Thank you for any help/hints and your time.
You have calculated the denominator incorrectly. We must divide by the total probability that heads was obtained from any of the boxes that could have been selected.
Let's define our variables as follows: Let $B_k$ be the event that the ball is from the $k$th box, $1 \leq k \leq 10$. Let $H$ be the event that the coin lands heads.
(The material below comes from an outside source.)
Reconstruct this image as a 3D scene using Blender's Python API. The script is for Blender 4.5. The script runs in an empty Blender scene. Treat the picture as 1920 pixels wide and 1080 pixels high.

Since the box from which the coin is extracted is chosen at random, $$\Pr(B_k) = \frac{1}{10}, 1 \leq k \leq 10$$ Since the probability that a coin from the $k$th box lands heads is $1/k$, $$\Pr(H \mid B_k) = \frac{1}{k}, 1 \leq k \leq 10$$
The probability that the coin is from the first box given that it lands heads is $$Pr(B_1 \mid H) = \frac{Pr(H \cap B_1)}{\Pr(H)}$$ where $\Pr(H)$ is the total probability that heads was obtained from any of the boxes that could have been selected. Therefore,
\begin{align*} Pr(B_1 \mid H) & = \frac{\Pr(H \cap B_1)}{\Pr(H)}\\ & = \frac{\Pr(B_1)\Pr(H \mid B_1)}{\sum_{k = 1}^{10} \Pr(B_k)\Pr(H \mid B_k)}\\ & = \frac{\frac{1}{10} \cdot 1}{\sum_{k = 1}^{10} \frac{1}{10}\frac{1}{k}}\\ & = \frac{\frac{1}{10}}{\frac{1}{10} \sum_{k = 1}^{10} \frac{1}{k}}\\ & = \frac{1}{\sum_{k = 1}^{10} \frac{1}{k}} \end{align*}
The probability that the coin is from the first box given that it lands heads on the first two throws is \begin{align*} \Pr(B_1 \mid H \cap H) & = \frac{\Pr(B_1 \cap H \cap H)}{\Pr(H \cap H)}\\ & = \frac{\Pr(B_1)\Pr(H \mid B_1)\Pr(H \mid H \cap B_1)}{\sum_{k = 1}^{10} \Pr(B_k)\Pr(H \mid B_k)Pr(H \mid H \cap B_k)}\\ & = \frac{\frac{1}{10} \cdot 1 \cdot 1}{\sum_{k = 1}^{10} \frac{1}{10} \cdot \frac{1}{k} \cdot \frac{1}{k}}\\ & = \frac{\frac{1}{10}}{\frac{1}{10}\sum_{k = 1}^{10} \frac{1}{k^2}}\\ & = \frac{1}{\sum_{k = 1}^{10} \frac{1}{k^2}} \end{align*} I leave the calculations and the third part of the problem to you.